> Recorded data

------------

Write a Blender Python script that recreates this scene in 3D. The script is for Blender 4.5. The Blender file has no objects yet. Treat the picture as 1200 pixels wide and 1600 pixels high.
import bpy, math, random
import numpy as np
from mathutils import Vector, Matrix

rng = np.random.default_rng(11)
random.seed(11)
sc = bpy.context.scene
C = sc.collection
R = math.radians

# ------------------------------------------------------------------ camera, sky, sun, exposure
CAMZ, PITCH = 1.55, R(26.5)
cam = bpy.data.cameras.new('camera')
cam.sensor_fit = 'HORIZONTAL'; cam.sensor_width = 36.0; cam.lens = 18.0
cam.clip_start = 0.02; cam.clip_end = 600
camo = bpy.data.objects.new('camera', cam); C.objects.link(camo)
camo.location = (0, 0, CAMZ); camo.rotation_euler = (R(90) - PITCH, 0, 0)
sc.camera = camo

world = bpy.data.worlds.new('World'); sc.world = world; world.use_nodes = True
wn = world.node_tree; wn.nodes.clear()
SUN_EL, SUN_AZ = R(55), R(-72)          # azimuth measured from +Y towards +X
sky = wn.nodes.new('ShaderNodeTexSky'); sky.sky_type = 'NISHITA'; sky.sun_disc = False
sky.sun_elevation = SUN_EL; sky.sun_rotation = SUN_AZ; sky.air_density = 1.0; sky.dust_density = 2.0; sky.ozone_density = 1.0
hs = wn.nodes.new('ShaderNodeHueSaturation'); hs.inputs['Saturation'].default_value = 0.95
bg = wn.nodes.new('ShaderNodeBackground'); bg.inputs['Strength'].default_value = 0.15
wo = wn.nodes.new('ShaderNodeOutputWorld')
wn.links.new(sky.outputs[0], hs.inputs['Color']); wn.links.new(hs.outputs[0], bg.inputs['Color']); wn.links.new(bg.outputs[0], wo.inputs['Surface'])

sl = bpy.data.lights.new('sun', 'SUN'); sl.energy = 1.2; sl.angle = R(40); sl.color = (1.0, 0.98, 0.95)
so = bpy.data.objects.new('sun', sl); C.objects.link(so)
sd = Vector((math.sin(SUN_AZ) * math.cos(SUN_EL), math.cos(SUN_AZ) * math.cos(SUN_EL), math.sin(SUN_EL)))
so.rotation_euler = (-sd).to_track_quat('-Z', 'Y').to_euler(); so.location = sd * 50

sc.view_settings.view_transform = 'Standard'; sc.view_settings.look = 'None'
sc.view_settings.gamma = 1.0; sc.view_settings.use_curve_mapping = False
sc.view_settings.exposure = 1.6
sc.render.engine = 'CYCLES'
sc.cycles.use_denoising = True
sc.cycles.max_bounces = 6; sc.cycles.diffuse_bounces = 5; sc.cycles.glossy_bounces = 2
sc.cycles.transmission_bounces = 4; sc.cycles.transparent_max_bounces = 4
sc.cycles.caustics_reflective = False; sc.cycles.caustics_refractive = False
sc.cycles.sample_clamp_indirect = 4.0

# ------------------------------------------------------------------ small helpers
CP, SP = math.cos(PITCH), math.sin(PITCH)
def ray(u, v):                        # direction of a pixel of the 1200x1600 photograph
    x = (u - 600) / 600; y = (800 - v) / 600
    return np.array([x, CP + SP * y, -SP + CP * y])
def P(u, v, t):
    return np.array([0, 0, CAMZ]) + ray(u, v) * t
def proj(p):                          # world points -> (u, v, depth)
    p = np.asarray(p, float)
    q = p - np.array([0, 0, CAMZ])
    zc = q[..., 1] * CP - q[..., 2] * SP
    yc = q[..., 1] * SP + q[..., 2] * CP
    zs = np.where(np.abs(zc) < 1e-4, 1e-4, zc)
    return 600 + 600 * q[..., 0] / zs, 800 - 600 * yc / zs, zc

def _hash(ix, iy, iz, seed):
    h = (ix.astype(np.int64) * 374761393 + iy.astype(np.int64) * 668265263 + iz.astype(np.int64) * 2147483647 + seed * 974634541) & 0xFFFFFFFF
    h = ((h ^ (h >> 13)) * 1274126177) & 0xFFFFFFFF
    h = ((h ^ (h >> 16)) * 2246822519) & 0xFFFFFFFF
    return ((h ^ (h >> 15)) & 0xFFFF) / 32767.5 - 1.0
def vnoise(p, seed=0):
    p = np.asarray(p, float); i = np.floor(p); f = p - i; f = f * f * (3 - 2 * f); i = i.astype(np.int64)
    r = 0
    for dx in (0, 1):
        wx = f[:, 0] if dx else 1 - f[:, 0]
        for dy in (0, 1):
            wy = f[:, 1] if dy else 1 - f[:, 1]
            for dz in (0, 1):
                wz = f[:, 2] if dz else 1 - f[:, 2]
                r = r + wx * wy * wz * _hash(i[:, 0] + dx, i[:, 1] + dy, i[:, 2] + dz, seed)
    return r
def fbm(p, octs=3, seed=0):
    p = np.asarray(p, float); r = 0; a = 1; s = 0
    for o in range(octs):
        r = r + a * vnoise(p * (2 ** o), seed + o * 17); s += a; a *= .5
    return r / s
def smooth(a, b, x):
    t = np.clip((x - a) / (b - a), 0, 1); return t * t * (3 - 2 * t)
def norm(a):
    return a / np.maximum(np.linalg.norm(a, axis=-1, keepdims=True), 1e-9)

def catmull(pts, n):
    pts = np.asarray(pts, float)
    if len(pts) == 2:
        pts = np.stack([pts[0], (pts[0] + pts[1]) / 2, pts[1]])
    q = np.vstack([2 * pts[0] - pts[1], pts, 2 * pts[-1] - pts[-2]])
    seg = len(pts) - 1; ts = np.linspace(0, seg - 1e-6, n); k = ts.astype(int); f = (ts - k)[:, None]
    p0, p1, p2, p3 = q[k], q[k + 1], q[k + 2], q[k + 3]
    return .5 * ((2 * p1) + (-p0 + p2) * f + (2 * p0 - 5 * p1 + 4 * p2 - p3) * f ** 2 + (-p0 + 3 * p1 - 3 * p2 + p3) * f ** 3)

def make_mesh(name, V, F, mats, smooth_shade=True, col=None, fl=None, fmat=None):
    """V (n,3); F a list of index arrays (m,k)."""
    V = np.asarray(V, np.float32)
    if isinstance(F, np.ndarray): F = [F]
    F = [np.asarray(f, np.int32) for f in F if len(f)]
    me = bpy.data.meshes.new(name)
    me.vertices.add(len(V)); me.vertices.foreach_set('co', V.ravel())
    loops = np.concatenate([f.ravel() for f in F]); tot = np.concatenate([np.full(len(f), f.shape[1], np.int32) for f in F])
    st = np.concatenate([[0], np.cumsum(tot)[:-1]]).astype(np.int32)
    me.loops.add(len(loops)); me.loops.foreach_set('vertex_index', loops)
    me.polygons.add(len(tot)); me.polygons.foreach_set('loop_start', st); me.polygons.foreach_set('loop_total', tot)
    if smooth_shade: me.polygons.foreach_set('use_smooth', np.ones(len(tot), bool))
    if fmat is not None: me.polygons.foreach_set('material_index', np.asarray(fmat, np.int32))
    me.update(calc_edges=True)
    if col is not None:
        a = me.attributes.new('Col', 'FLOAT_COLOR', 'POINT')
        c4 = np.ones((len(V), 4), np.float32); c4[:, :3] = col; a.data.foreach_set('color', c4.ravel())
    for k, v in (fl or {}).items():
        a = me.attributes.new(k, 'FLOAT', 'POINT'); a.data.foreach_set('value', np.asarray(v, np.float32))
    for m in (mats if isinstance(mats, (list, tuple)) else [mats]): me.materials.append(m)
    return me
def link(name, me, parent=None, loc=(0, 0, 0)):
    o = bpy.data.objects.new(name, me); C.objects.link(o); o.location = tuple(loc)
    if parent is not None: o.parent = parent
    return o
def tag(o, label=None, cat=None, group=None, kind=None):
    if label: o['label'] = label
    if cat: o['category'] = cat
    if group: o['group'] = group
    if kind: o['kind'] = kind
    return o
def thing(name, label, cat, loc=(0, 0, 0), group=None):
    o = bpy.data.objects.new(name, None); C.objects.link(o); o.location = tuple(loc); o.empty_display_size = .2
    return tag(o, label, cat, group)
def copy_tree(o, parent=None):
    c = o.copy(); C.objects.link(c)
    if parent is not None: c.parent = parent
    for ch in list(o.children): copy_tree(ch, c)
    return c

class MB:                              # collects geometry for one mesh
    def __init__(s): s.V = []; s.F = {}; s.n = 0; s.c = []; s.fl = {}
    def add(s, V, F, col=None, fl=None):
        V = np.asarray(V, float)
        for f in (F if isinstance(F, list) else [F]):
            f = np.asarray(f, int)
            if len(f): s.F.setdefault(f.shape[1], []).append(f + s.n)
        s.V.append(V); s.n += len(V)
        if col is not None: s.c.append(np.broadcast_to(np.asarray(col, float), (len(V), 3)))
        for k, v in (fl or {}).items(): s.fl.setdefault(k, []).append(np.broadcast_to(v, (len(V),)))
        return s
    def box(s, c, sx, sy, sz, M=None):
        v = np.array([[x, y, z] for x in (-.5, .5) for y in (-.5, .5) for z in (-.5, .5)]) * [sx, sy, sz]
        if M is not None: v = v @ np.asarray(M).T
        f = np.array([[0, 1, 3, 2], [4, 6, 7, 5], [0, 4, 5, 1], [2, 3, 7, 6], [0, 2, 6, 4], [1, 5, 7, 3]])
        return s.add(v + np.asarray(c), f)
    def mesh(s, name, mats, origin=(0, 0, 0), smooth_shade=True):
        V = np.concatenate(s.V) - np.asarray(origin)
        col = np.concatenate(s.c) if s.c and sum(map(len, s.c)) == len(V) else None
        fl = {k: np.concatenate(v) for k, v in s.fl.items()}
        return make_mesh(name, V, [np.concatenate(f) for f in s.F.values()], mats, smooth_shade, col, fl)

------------

Begin with the first line of the data above and, please, print each line exactly until you have printed the line containing "sc.camera = camo"; print nothing else.

> Final result
Write a Blender Python script that recreates this scene in 3D. The script is for Blender 4.5. The Blender file has no objects yet. Treat the picture as 1200 pixels wide and 1600 pixels high.
import bpy, math, random
import numpy as np
from mathutils import Vector, Matrix

rng = np.random.default_rng(11)
random.seed(11)
sc = bpy.context.scene
C = sc.collection
R = math.radians

# ------------------------------------------------------------------ camera, sky, sun, exposure
CAMZ, PITCH = 1.55, R(26.5)
cam = bpy.data.cameras.new('camera')
cam.sensor_fit = 'HORIZONTAL'; cam.sensor_width = 36.0; cam.lens = 18.0
cam.clip_start = 0.02; cam.clip_end = 600
camo = bpy.data.objects.new('camera', cam); C.objects.link(camo)
camo.location = (0, 0, CAMZ); camo.rotation_euler = (R(90) - PITCH, 0, 0)
sc.camera = camo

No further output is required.